Henry ʻŌpūkahaʻia
Henry ʻŌpūkahaʻia, a Hawaiian youth who found Christ in New England, longed for his people to know the true God instead of false idols. In his memoirs he prayed that he might return to teach them the way of salvation, a vision that inspired the first missionaries to sail to Hawai‘i. Though he died young, his love for his people and his faith in Christ became the spark that ignited the Hawaiian Mission.
Henry ʻŌpūkahaʻia
Featured in this mural is the birthplace of Henry ʻŌpūkahaʻia, the young Hawaiian whose faith and vision helped launch the Hawaiian Mission. His story begins in Kaʻū on Hawai‘i Island, where he was born in 1792.
Henry ʻŌpūkahaʻia, also known as Obookiah, was a Hawaiian youth whose life and faith lit the spark that brought the gospel to Hawai‘i. Born in Kaʻū on Hawai‘i Island in 1792, he experienced tragedy at an early age when his family was killed during warfare. As a teenager he boarded an American ship and sailed to New England, where he longed for education and truth. He was taken in by Christian families in Connecticut, where he learned English, studied the Bible, and eventually became a student at the Foreign Mission School in Cornwall.
ʻŌpūkahaʻia’s hunger for God was deep and personal. He poured out his heart in his memoirs, writing of his people: “Great is my sorrow to see so many thousands of my poor countrymen without the knowledge of God and his Word. O that I may be the means of opening their blind eyes, and of making them know the true God, and Jesus Christ whom he has sent. O that the Lord would help me to go back to my countrymen and to teach them the way of salvation, through Jesus Christ!” His words revealed both his grief over the false gods of Hawai‘i and his great love for his people who were without the gospel.
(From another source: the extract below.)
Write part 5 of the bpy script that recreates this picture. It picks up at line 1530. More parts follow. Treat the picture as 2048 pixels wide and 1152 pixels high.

Though he longed to return to Hawai‘i with the good news of Christ, ʻŌpūkahaʻia died of typhus fever in 1818 at the age of just 26. His death was a blow to those who knew him, but his memoir, published soon afterward, carried his testimony to the churches of New England. His story stirred countless hearts and directly inspired the first company of missionaries to sail to Hawai‘i on the Thaddeus in 1819. In this way, God answered the prayers of the young Hawaiian, who had wept and prayed for his people to know the true God.
Though he never returned to his homeland, his body was later brought back and laid to rest in Hawai‘i, where his grave remains a testimony to the young Hawaiian whose longing for Christ and love for his people helped launch one of the greatest missionary movements of the nineteenth century.